Carm Mifsud Bonnici urges government to step in for the 300 De La Rue employees who are waiting for the sack, warns of 'worrying' trend of foreigners taking up low-paying jobs 

Opposition MP Carm Mifsud Bonnici lashed out at the government for failing to safeguard the rights of De La Rue workers, accusing it of having agreed with the securities company behind closed doors to turn a blind eye on their plight.

De La Rue announced in December that it will lay off 300 of the 550 workers currently employed in its Malta branch, after deciding to phase out the printing of banknotes on the island. It will also invest around €21 million in equipment and skills to create a new centre for excellence at its current site in Malta.

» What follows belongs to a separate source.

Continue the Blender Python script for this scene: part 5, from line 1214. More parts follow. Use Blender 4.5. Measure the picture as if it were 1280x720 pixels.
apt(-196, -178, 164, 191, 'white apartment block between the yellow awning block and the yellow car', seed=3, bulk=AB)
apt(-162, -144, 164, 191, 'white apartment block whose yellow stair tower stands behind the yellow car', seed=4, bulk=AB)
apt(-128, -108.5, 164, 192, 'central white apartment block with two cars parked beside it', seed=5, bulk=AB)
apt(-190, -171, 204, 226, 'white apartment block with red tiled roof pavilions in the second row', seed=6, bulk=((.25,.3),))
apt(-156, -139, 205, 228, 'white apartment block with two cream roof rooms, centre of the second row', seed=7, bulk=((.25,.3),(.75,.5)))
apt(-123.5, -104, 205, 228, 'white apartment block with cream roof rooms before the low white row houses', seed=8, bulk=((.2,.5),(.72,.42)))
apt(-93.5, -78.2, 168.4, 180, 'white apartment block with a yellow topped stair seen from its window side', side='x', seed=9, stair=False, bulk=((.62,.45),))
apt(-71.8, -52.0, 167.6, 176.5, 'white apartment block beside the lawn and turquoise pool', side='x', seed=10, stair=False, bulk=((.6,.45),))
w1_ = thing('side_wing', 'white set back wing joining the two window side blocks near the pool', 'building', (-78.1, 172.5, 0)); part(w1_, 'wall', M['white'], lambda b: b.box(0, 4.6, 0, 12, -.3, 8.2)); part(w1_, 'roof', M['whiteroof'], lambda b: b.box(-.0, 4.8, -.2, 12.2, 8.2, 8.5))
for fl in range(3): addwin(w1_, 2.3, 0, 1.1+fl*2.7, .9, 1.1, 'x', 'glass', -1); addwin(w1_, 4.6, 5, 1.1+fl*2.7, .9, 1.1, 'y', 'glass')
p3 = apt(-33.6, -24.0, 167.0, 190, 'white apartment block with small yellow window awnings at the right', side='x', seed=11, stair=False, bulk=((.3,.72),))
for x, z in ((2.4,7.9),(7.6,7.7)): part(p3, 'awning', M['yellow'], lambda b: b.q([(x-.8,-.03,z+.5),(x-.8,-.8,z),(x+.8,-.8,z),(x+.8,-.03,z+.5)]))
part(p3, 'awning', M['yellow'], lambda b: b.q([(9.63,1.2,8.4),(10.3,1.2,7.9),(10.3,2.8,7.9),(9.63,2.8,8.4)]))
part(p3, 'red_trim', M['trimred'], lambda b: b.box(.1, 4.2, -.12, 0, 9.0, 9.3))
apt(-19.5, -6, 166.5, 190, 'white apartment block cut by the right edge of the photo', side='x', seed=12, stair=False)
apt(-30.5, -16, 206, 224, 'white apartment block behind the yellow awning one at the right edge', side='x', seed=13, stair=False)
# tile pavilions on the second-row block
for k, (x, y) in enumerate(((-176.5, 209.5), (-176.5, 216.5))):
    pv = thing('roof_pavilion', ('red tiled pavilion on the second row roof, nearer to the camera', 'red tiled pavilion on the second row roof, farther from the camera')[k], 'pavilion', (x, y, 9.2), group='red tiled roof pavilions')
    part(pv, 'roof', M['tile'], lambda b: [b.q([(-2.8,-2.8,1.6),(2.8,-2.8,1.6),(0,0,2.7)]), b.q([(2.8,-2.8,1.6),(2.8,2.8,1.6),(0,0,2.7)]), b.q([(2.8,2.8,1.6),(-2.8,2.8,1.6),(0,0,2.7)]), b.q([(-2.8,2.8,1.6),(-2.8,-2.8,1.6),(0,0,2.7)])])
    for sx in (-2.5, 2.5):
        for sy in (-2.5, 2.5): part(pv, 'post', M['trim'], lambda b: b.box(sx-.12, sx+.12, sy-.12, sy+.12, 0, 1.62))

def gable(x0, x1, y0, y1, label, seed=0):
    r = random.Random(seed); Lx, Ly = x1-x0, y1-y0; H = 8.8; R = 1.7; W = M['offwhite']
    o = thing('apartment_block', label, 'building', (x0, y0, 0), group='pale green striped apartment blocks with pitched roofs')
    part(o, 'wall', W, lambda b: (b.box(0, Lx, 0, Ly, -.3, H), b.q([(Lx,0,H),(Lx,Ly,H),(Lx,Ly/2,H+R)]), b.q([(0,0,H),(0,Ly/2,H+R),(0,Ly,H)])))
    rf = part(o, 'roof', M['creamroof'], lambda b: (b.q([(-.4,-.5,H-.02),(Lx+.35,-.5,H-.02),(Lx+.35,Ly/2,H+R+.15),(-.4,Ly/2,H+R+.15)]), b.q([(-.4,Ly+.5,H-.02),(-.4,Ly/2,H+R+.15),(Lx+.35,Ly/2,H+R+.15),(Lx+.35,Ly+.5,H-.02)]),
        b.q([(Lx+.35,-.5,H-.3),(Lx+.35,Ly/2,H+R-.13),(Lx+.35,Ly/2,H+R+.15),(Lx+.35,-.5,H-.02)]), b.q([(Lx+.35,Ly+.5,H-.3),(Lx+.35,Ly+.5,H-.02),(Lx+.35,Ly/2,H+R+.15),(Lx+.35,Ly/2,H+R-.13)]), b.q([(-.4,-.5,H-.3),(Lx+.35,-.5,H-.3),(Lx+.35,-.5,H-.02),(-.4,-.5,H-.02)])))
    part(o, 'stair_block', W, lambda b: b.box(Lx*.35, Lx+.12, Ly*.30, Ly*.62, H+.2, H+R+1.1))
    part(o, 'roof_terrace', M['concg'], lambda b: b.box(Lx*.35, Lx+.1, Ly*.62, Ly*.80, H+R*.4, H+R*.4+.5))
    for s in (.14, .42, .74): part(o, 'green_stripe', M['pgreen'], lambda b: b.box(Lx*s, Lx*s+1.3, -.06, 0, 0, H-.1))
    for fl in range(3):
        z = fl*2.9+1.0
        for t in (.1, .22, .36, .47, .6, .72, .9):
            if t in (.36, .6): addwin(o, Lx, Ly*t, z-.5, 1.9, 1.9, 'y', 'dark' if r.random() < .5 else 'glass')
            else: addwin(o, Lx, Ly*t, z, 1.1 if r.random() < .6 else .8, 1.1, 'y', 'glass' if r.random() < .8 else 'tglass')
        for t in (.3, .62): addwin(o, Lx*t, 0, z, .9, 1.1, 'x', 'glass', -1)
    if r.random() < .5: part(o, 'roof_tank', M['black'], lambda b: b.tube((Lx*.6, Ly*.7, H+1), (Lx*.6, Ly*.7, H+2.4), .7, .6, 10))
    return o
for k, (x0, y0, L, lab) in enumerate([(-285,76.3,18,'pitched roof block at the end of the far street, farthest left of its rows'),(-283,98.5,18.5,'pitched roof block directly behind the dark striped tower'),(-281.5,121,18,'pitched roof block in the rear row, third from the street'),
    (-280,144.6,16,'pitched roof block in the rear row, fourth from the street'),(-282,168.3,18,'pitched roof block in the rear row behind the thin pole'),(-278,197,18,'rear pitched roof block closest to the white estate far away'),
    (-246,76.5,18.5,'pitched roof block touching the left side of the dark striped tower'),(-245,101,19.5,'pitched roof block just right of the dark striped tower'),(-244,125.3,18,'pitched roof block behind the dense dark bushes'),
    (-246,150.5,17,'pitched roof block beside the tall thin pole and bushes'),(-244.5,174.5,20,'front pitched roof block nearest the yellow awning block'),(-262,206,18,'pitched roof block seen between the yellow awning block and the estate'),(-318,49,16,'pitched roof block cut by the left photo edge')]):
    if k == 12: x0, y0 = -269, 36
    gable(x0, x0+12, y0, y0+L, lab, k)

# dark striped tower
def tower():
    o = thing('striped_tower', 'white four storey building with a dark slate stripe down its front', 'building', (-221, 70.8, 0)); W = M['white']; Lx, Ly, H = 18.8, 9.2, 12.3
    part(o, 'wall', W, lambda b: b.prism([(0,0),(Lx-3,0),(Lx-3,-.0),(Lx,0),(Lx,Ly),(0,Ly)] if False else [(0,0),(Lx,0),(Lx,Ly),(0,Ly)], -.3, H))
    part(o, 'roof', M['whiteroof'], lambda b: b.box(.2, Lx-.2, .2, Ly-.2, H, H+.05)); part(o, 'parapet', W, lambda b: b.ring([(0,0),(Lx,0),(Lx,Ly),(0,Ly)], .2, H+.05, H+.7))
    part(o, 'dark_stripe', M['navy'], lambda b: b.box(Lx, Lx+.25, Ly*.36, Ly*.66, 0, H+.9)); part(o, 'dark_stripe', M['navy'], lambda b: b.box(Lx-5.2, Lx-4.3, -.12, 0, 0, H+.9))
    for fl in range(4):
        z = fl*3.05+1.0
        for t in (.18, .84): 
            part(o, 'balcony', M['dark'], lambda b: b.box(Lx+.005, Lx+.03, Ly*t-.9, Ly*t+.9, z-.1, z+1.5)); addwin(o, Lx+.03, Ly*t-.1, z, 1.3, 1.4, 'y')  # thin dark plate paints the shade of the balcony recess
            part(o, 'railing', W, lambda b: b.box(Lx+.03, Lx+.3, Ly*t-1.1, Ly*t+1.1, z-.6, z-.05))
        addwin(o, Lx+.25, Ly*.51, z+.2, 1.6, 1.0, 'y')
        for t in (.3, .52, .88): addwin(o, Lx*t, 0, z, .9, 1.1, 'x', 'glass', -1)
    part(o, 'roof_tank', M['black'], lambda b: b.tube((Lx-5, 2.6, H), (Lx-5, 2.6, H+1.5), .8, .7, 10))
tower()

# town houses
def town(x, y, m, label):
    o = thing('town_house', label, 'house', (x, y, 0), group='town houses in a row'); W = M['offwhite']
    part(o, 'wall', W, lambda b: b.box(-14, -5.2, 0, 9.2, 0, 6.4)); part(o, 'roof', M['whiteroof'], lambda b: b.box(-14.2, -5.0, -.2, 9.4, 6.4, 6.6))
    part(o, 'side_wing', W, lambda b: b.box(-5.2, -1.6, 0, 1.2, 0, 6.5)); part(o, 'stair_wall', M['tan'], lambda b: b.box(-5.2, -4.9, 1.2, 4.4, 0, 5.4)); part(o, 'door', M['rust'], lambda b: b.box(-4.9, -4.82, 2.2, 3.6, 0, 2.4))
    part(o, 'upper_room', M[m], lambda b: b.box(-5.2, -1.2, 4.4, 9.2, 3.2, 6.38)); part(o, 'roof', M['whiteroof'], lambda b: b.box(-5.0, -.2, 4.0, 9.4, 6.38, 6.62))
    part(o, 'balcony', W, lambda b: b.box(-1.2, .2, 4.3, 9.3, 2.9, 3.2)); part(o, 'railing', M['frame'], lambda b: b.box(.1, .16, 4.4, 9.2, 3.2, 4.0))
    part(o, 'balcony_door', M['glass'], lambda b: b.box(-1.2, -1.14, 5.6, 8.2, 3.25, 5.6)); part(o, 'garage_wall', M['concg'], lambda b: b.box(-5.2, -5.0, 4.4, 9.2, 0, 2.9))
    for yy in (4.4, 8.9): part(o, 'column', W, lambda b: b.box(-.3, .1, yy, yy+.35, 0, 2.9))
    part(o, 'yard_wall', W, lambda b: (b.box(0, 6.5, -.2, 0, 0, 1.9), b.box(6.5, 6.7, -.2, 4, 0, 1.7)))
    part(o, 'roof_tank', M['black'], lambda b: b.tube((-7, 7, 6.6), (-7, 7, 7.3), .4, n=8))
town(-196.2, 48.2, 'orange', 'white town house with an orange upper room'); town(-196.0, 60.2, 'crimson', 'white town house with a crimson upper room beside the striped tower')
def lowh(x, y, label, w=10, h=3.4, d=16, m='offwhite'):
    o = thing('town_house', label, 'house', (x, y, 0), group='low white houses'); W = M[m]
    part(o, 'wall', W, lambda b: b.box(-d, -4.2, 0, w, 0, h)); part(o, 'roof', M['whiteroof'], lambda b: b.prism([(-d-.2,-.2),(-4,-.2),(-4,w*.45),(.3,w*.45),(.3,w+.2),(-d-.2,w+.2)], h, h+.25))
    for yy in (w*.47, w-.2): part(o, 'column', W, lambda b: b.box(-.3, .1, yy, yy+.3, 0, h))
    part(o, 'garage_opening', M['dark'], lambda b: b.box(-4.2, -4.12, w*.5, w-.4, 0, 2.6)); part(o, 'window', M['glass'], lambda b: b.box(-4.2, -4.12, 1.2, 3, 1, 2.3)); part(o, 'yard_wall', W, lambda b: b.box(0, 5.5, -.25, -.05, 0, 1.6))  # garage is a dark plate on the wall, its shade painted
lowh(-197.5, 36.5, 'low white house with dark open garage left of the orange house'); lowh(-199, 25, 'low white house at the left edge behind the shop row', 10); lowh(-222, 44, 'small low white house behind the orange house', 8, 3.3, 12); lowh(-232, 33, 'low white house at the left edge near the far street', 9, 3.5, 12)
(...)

“I suspect, and I hope that I’m wrong, that De La Rue has come to an agreement with government for it to turn a blind eye on its intention to fire Maltese employees and replace them with foreigners who are willing to work on lower wages and in worse conditions,” Mifsud Bonnici said in a parliamentary speech during a debate on this year’s Budget. “These poor workers dedicated their lives working for one of the strongest manufacturing companies on the islands, and they still don’t know what’s to become of their futures two months since De La Rue’s announcement.  

“Why isn’t the government getting down and dirty and fighting for their rights? Can you imagine how Labour would have acted if they were still in Opposition and this news had broken under a PN government?”

The former Nationalist home affairs minister struck a particularly socialist tone in his speech, calling for significant increases in pensions and salaries, and warning that foreigners are immigrating to Malta to take up low-paying jobs.

“30,000 foreigners are now working full-time in Malta, which is incredibly worrying, but of course the government doesn’t care because it looks good in its employment statistics.

“The previous government worked and suffered and made it through the 2008 financial crisis to help the Maltese people, and instead the new jobs are being taken up by foreigners.”

Moreover, he hit out at the “lax regulation” over certain shops opened by “foreigners” in Malta that “employ people on the black market and aren’t registered for VAT and income tax”.

Mifsud Bonnici also called out the government for “propagating a myth” over the high employment rate of women.

“The majority of women finding jobs are working as cleaners or otherwise low-paying jobs,” he said.